Motorists who see the recruiting ads on the trucks or thumb through trade journals in the trade in the truck stops might agree.
Hundreds of truck lines have ramped up recruiting staffs and promised touches especially appealing to professional drivers. These special touches are highlighted in “Choose Your Haul,” a booklet Randall-Reilly Publications of Tuscaloosa, Ala., puts in truck stops.
Covenant Transport of Chattanooga offers drivers a run home every other week and guarantees $100-per-day late pay. Total Transportation of Richland, Miss., touts it will pay weigh-in fees and provide a $2,500 signing bonus. Crete Carrier of Lincoln., Neb., boasts 7% more mileage than the industry norm. Shaffer, an arm of Crete, advertises permissible 65-mile-per-hour cruise speeds.
Forward Air of Greenville, Tenn., notes a two-driver team can travel 5,800 miles every week, gross up to $392,000 per year before expenses. Watson & Shepard Trucking of Helena, Mont., claims “world class” freight dispatchers and offers a $100 bonus for each extra week on the road.
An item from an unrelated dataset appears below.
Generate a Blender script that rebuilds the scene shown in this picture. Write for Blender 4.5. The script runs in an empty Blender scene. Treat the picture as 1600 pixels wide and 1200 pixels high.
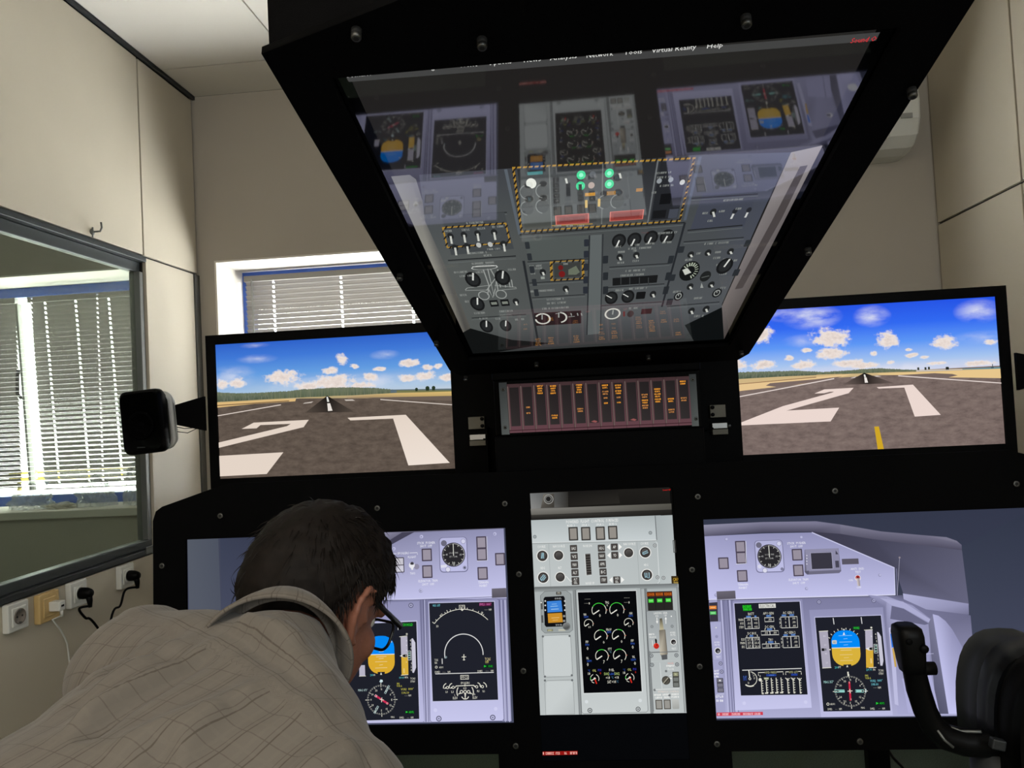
import bpy, bmesh, math, random
import numpy as np
from mathutils import Vector, Matrix, Euler, noise as mnoise

random.seed(7)
PI = math.pi
scene = bpy.context.scene
COL = scene.collection

# ------------------------------------------------------------------ camera
FPX = 1180.0                                   # focal length for a 1600 px wide picture
YAW, PITCH, ROLL = math.radians(4.93), math.radians(1.85), math.radians(2.89)
CAM = Vector((0.0, 0.0, 1.40))
_F = Vector((-math.sin(YAW) * math.cos(PITCH), math.cos(YAW) * math.cos(PITCH), math.sin(PITCH)))
_R0 = Vector((math.cos(YAW), math.sin(YAW), 0.0))
_U0 = _R0.cross(_F)
CR = math.cos(ROLL) * _R0 - math.sin(ROLL) * _U0
CU = math.cos(ROLL) * _U0 + math.sin(ROLL) * _R0
cam_data = bpy.data.cameras.new('camera')
cam_data.sensor_width = 36.0
cam_data.lens = 36.0 * FPX / 1600.0
cam_data.clip_start = 0.02
cam = bpy.data.objects.new('camera', cam_data)
COL.objects.link(cam)
cam.matrix_world = Matrix(((CR.x, CU.x, -_F.x, CAM.x), (CR.y, CU.y, -_F.y, CAM.y), (CR.z, CU.z, -_F.z, CAM.z), (0, 0, 0, 1)))
scene.camera = cam

# ------------------------------------------------------------------ view, sky, lamps
scene.view_settings.view_transform = 'Standard'
scene.view_settings.look = 'None'
scene.view_settings.gamma = 1.0
scene.view_settings.exposure = 0.0
scene.view_settings.use_curve_mapping = False
try:
    scene.cycles.use_denoising = True
    scene.cycles.max_bounces = 10
    scene.cycles.transparent_max_bounces = 16
    scene.cycles.sample_clamp_indirect = 4.0
except Exception:
    pass

world = bpy.data.worlds.new('sky')
scene.world = world
world.use_nodes = True
_wn = world.node_tree.nodes
_bg = _wn.get('Background') or _wn.new('ShaderNodeBackground')
_bg.inputs['Color'].default_value = (0.98, 0.98, 0.95, 1)
_bg.inputs['Strength'].default_value = 20.0

def area_lamp(name, loc, size, energy, color, target):
    d = bpy.data.lights.new(name, 'AREA')
    d.shape = 'RECTANGLE'; d.size, d.size_y = size
    d.energy = energy; d.color = color
    o = bpy.data.objects.new(name, d); COL.objects.link(o)
    o.location = loc
    o.rotation_euler = (Vector(target) - Vector(loc)).to_track_quat('-Z', 'Y').to_euler()
    return o
# ceiling luminaire over the back of the room, and daylight of the room's other window behind the camera
area_lamp('ceiling_lamp', (-0.35, -0.9, 2.78), (1.4, 1.4), 34.0, (1.0, 0.92, 0.80), (-0.35, -1.0, 0))
area_lamp('rear_window_light', (-0.6, -2.1, 1.7), (1.6, 1.0), 11.0, (1.0, 0.94, 0.85), (-0.5, 0.6, 3.0))
area_lamp('side_fill_light', (1.25, -1.5, 1.95), (0.9, 1.1), 24.0, (0.82, 0.93, 1.0), (-1.6, 2.3, 0.75))  # cool fill added to brighten the lower left wall, no window there
area_lamp('next_room_lamp', (-3.2, 0.9, 2.75), (1.0, 1.0), 14.0, (0.92, 1.0, 0.86), (-3.2, 0.9, 0))

# ------------------------------------------------------------------ helpers
def lin(c):
    c = c / 255.0
    return c / 12.92 if c <= 0.04045 else ((c + 0.055) / 1.055) ** 2.4
def L3(rgb): return (lin(rgb[0]), lin(rgb[1]), lin(rgb[2]), 1.0)

_mats = {}
def mat(name, rgb, rough=0.5, metal=0.0, spec=0.5, bump=0.0, bscale=200.0, vary=0.0, coat=0.0):
    """plain surface: colour given as sRGB 0-255 of the material itself, fine procedural grain"""
    if name in _mats: return _mats[name]
    m = bpy.data.materials.new(name); m.use_nodes = True
    nt = m.node_tree; b = nt.nodes['Principled BSDF']
    b.inputs['Base Color'].default_value = L3(rgb)
    b.inputs['Roughness'].default_value = rough
    b.inputs['Metallic'].default_value = metal
    b.inputs['Specular IOR Level'].default_value = spec
    b.inputs['Coat Weight'].default_value = coat
    tc = nt.nodes.new('ShaderNodeTexCoord')
    if bump or vary:
        n = nt.nodes.new('ShaderNodeTexNoise'); n.inputs['Scale'].default_value = bscale
        n.inputs['Detail'].default_value = 4
        nt.links.new(tc.outputs['Object'], n.inputs['Vector'])
        if bump:
            bp = nt.nodes.new('ShaderNodeBump'); bp.inputs['Strength'].default_value = bump
            bp.inputs['Distance'].default_value = 0.002
            nt.links.new(n.outputs['Fac'], bp.inputs['Height']); nt.links.new(bp.outputs['Normal'], b.inputs['Normal'])
        if vary:
            cr = nt.nodes.new('ShaderNodeValToRGB')
            c = L3(rgb)
            cr.color_ramp.elements[0].color = (c[0] * (1 - vary), c[1] * (1 - vary), c[2] * (1 - vary), 1)
            cr.color_ramp.elements[1].color = (min(1, c[0] * (1 + vary)), min(1, c[1] * (1 + vary)), min(1, c[2] * (1 + vary)), 1)
            cr.color_ramp.elements[0].position = 0.3; cr.color_ramp.elements[1].position = 0.7
            nt.links.new(n.outputs['Fac'], cr.inputs['Fac']); nt.links.new(cr.outputs['Color'], b.inputs['Base Color'])
    _mats[name] = m
    return m

def glass_mat(name, tint, ior=1.45, rough=0.0, fmin=0.0, veil=0.0):
    m = bpy.data.materials.new(name); m.use_nodes = True
    nt = m.node_tree; nt.nodes.clear()
    out = nt.nodes.new('ShaderNodeOutputMaterial'); mix = nt.nodes.new('ShaderNodeMixShader')
    tr = nt.nodes.new('ShaderNodeBsdfTransparent'); tr.inputs['Color'].default_value = (*tint, 1)
    gl = nt.nodes.new('ShaderNodeBsdfGlossy'); gl.inputs['Roughness'].default_value = rough
    # Schlick's curve, the same from either side of the pane
    geo = nt.nodes.new('ShaderNodeNewGeometry'); dot = nt.nodes.new('ShaderNodeVectorMath'); dot.operation = 'DOT_PRODUCT'
    nt.links.new(geo.outputs['Normal'], dot.inputs[0]); nt.links.new(geo.outputs['Incoming'], dot.inputs[1])
    def mth(op, a, b):
        q = nt.nodes.new('ShaderNodeMath'); q.operation = op
        for i, k in enumerate((a, b)):
            if isinstance(k, (int, float)): q.inputs[i].default_value = k
            else: nt.links.new(k, q.inputs[i])
        return q.outputs[0]
    f0 = ((ior - 1) / (ior + 1)) ** 2
    fres = mth('ADD', mth('MULTIPLY', mth('POWER', mth('SUBTRACT', 1.0, mth('ABSOLUTE', dot.outputs['Value'], 0)), 5.0), 1 - f0), f0)
    ad = nt.nodes.new('ShaderNodeMath'); ad.operation = 'ADD'; ad.use_clamp = True; ad.inputs[1].default_value = fmin
    nt.links.new(fres, ad.inputs[0]); nt.links.new(ad.outputs[0], mix.inputs[0])
    nt.links.new(tr.outputs[0], mix.inputs[1]); nt.links.new(gl.outputs[0], mix.inputs[2])
    if veil:   # thin film of diffuse colour standing in for hazy reflections on the pane
        df = nt.nodes.new('ShaderNodeBsdfDiffuse'); df.inputs['Color'].default_value = (0.62, 0.66, 0.50, 1)
        m2 = nt.nodes.new('ShaderNodeMixShader'); m2.inputs[0].default_value = veil
        nt.links.new(mix.outputs[0], m2.inputs[1]); nt.links.new(df.outputs[0], m2.inputs[2]); mix = m2
    nt.links.new(mix.outputs[0], out.inputs[0])
    return m

def link(o, parent=None):
    COL.objects.link(o)
    if parent is not None:
        o.parent = parent
        o.matrix_parent_inverse = parent_world(parent).inverted()
    return o
def parent_world(p):
    base = parent_world(p.parent) @ p.matrix_parent_inverse if p.parent is not None else Matrix()
    return base @ p.matrix_basis

def thing(name, label, cat, loc=(0, 0, 0), group=None):
    o = bpy.data.objects.new(name, None); o.empty_display_size = 0.05
    COL.objects.link(o); o.location = loc
    o['label'] = label; o['category'] = cat
    if group: o['group'] = group
    return o
def tag(o, label, cat, group=None):
    o['label'] = label; o['category'] = cat
    if group: o['group'] = group
    return o
def structure(o): o['kind'] = 'structure'; return o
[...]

Summit Trucking of Clarksville, Ind., pledges drivers can get home every other day.
“A lot of people don’t know that if a company has to bribe you to work for them something’s wrong,” said Annette Sammis, 55, of Oak Ridge, Tenn., a driver for Fraley and Schilling truck line of Rushville, Ind.
Sammis, a professional driver since 2008, said the driver turnover traces to low pay, a nomadic lifestyle and privacy concerns including cameras in the cab monitoring every move and the mandatory use, beginning Dec. 18, of electronic log devices known as ELDs.
By monitoring the vehicle’s operating time, many drivers fear, ELD will force them to curb their actual driving time to the legal limit of 11 hours per day. Truck executives expect more than 10% of owner-operators will leave the business once ELDs begin to restrict income.
Although many drivers contend the overcapacity already has cut income, analysts point out freight rates have begun to climb. Drivers are compensated based on these rates, which averaged $2.10 per mile last week, led by gains at Memphis, Los Angeles and Buffalo, N.Y., reported DAT Load Boards & Services of Beaverton, Ore.
Freight rates have risen about 20% in a year on the spot market, said Noel Perry, a managing partner of market analyst FTR Transportation Intelligence of Bloomington, Ind.
“If there’s a shortage of drivers, rates are going to get bid up. It’s starting to happen,” Perry said. “It takes time for any market to adjust.”
Watching the industry’s turmoil from the cab of his milk tanker is Joe Woodson.
After the 2008 recession wiped out bridge construction work, Woodson, 51, a long-time New Yorker, found his way to Williams Dairy Trucking of Baxley, Ga. Lately he’s noticed the ads promising lofty bonuses for truck drivers.
Still, he said, he likes regularly being home at Live Oak, Fla. He said he’s not certain he could get home as often driving for another carrier. So a bonus alone is not going to sway him.